Una novela argumentalmente muy similar a la película, salvo algunos detalles que me cuidaré mucho de revelar, con algunas variantes en los personajes como que el que corresponde al de John Wayne no se llama Ethan sino Amos y Mose Harper cuenta con su propia familia y no es el viejo loco obsesionado por la mecedora (poderosa sinécdoque de la vida familiar) que todos recordamos, pero con un tono narrativo radicalmente diferente: el famoso sentido del humor fordiano que a ningún otro le habríamos consentido, con situaciones absurdas más propias de una comedia de enredo que de un western épico ("la boda ha estado muy bien, teniendo en cuenta que no se ha casado nadie", sentencia Clayton, reverendo a la vez que capitán de Texas Rangers), envuelve y suaviza una historia tremendamente dura y trágica hasta el extremo de que la cinematográfica puesta en escena traiciona claramente la novela. Ford tenía derecho a hacerlo y los resultados lo avalan, pero en esta relación dialéctica entre libro y filme hoy nos toca tomar partido por el libro.
"Me gustaría hacer una tragedia, la más seria del mundo, que acabara cayendo en el ridículo": lo dijo John Ford poco antes de comenzar el rodaje de Centauros del desierto.
Cuando uno hace el esfuerzo de leer personalmente la novela en vez de atender a los prejuicios comunes (literatura menor, solo apta para proporcionar algún argumento que otro) acaba opinando que la obra merecería una segunda adaptación al cine, algo parecido a lo que hicieron los Coen con Valor de ley, donde, meciéndonos al suave ritmo de himnos dominicales metodistas o baptistas, recuperaron  esa tonalidad melancólica, "el tiempo se nos escapa", que había desaparecido de la adaptación de Hathaway. Pero, claro, ¿quién se atreve a emular a John Ford?, ¿cómo afrontar lo que todo el mundo vería como un remake innecesario (que no lo sería, ni remake ni innecesario) en cualquier intento de alcanzar una mayor fidelidad al texto?
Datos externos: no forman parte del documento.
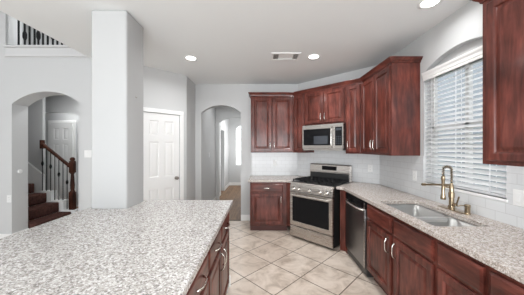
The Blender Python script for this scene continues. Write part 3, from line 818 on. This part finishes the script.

Cambio de tercio: espero haber animado al lector de esta entrada a que lo sea también de la obra de Alan Le May, pero ahora mi propósito es rematarla destacando, una vez más (¡se ha hecho tantas veces!), la forma puramente visual, vacía de palabras, en que Ford muestra los sentimientos de los personajes. El texto de Le May que hace de cabecera nos lleva a descubrir, a la vez que Martin Pauley, narrador y verdadero protagonista de la novela, el amor que Amos sentía por su cuñada asesinada por los comanches. Ford evita digresiones, juzga superfluo informar al espectador sobre historias de amor del pasado y únicamente se pone en el lugar de Clayton (Ward Bond) cuando sorprende a Martha acariciando el capote de Ethan, el mismo con el que este envolverá más adelante el desnudo cadáver de su violada sobrina antes de enterrarlo en el desierto (en la novela Amos emplea una manta para la misma finalidad: en ambas obras el hecho mismo del entierro se nos da en elipsis). La inmovilidad y el silencio de Clayton, taza de café en mano, dicen más sobre su impresión de lo que acaba de ver que todos los discursos y monólogos interiores. Eso se llama actuar, eso se llama dirigir.
Literatura y cine, palabra e imagen: ¿cuál elegimos? Yo, al menos, me quedo con ambas.